** Start MATERIAL **

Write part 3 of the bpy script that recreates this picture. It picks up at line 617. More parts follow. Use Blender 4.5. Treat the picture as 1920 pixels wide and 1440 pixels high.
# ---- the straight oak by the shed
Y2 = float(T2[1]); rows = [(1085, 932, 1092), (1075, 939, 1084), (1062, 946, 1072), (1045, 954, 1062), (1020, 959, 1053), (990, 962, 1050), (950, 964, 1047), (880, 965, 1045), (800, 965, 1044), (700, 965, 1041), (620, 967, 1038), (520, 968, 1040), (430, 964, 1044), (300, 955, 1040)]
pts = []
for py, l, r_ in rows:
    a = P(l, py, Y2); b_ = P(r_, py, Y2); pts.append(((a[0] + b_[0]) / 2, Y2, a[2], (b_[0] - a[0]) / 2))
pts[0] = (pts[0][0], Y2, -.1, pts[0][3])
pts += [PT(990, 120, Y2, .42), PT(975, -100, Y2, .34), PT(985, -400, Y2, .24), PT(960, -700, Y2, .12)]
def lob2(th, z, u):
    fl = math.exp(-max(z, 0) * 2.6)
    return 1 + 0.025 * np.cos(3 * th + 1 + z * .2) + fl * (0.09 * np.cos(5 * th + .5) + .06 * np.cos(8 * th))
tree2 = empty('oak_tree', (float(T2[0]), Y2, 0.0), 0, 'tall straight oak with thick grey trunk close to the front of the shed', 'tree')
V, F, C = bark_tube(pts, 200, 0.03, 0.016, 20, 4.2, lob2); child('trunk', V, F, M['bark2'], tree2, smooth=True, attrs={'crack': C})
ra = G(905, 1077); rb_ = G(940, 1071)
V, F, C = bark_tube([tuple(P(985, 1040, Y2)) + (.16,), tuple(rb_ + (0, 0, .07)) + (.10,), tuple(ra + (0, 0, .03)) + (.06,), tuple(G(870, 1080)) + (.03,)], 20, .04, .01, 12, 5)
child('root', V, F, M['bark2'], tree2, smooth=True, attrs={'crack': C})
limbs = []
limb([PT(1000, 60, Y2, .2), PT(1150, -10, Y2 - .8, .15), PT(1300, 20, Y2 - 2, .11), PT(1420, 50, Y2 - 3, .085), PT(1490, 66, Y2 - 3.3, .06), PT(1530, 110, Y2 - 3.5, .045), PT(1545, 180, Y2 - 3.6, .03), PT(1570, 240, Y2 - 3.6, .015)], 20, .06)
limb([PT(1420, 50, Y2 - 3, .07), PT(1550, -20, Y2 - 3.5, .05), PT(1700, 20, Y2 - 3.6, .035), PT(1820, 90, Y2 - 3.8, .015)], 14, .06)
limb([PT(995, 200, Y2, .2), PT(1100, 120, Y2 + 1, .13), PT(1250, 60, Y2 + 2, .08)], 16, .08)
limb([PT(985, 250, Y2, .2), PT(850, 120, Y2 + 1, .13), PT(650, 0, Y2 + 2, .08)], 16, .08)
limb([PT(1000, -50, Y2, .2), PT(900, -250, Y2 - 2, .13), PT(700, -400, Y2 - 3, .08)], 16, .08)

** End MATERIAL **

THE TASK — Transcribe the material exactly as it reads.

TASK OUTPUT —
Write part 3 of the bpy script that recreates this picture. It picks up at line 617. More parts follow. Use Blender 4.5. Treat the picture as 1920 pixels wide and 1440 pixels high.
# ---- the straight oak by the shed
Y2 = float(T2[1]); rows = [(1085, 932, 1092), (1075, 939, 1084), (1062, 946, 1072), (1045, 954, 1062), (1020, 959, 1053), (990, 962, 1050), (950, 964, 1047), (880, 965, 1045), (800, 965, 1044), (700, 965, 1041), (620, 967, 1038), (520, 968, 1040), (430, 964, 1044), (300, 955, 1040)]
pts = []
for py, l, r_ in rows:
    a = P(l, py, Y2); b_ = P(r_, py, Y2); pts.append(((a[0] + b_[0]) / 2, Y2, a[2], (b_[0] - a[0]) / 2))
pts[0] = (pts[0][0], Y2, -.1, pts[0][3])
pts += [PT(990, 120, Y2, .42), PT(975, -100, Y2, .34), PT(985, -400, Y2, .24), PT(960, -700, Y2, .12)]
def lob2(th, z, u):
    fl = math.exp(-max(z, 0) * 2.6)
    return 1 + 0.025 * np.cos(3 * th + 1 + z * .2) + fl * (0.09 * np.cos(5 * th + .5) + .06 * np.cos(8 * th))
tree2 = empty('oak_tree', (float(T2[0]), Y2, 0.0), 0, 'tall straight oak with thick grey trunk close to the front of the shed', 'tree')
V, F, C = bark_tube(pts, 200, 0.03, 0.016, 20, 4.2, lob2); child('trunk', V, F, M['bark2'], tree2, smooth=True, attrs={'crack': C})
ra = G(905, 1077); rb_ = G(940, 1071)
V, F, C = bark_tube([tuple(P(985, 1040, Y2)) + (.16,), tuple(rb_ + (0, 0, .07)) + (.10,), tuple(ra + (0, 0, .03)) + (.06,), tuple(G(870, 1080)) + (.03,)], 20, .04, .01, 12, 5)
child('root', V, F, M['bark2'], tree2, smooth=True, attrs={'crack': C})
limbs = []
limb([PT(1000, 60, Y2, .2), PT(1150, -10, Y2 - .8, .15), PT(1300, 20, Y2 - 2, .11), PT(1420, 50, Y2 - 3, .085), PT(1490, 66, Y2 - 3.3, .06), PT(1530, 110, Y2 - 3.5, .045), PT(1545, 180, Y2 - 3.6, .03), PT(1570, 240, Y2 - 3.6, .015)], 20, .06)
limb([PT(1420, 50, Y2 - 3, .07), PT(1550, -20, Y2 - 3.5, .05), PT(1700, 20, Y2 - 3.6, .035), PT(1820, 90, Y2 - 3.8, .015)], 14, .06)
limb([PT(995, 200, Y2, .2), PT(1100, 120, Y2 + 1, .13), PT(1250, 60, Y2 + 2, .08)], 16, .08)
limb([PT(985, 250, Y2, .2), PT(850, 120, Y2 + 1, .13), PT(650, 0, Y2 + 2, .08)], 16, .08)
limb([PT(1000, -50, Y2, .2), PT(900, -250, Y2 - 2, .13), PT(700, -400, Y2 - 3, .08)], 16, .08)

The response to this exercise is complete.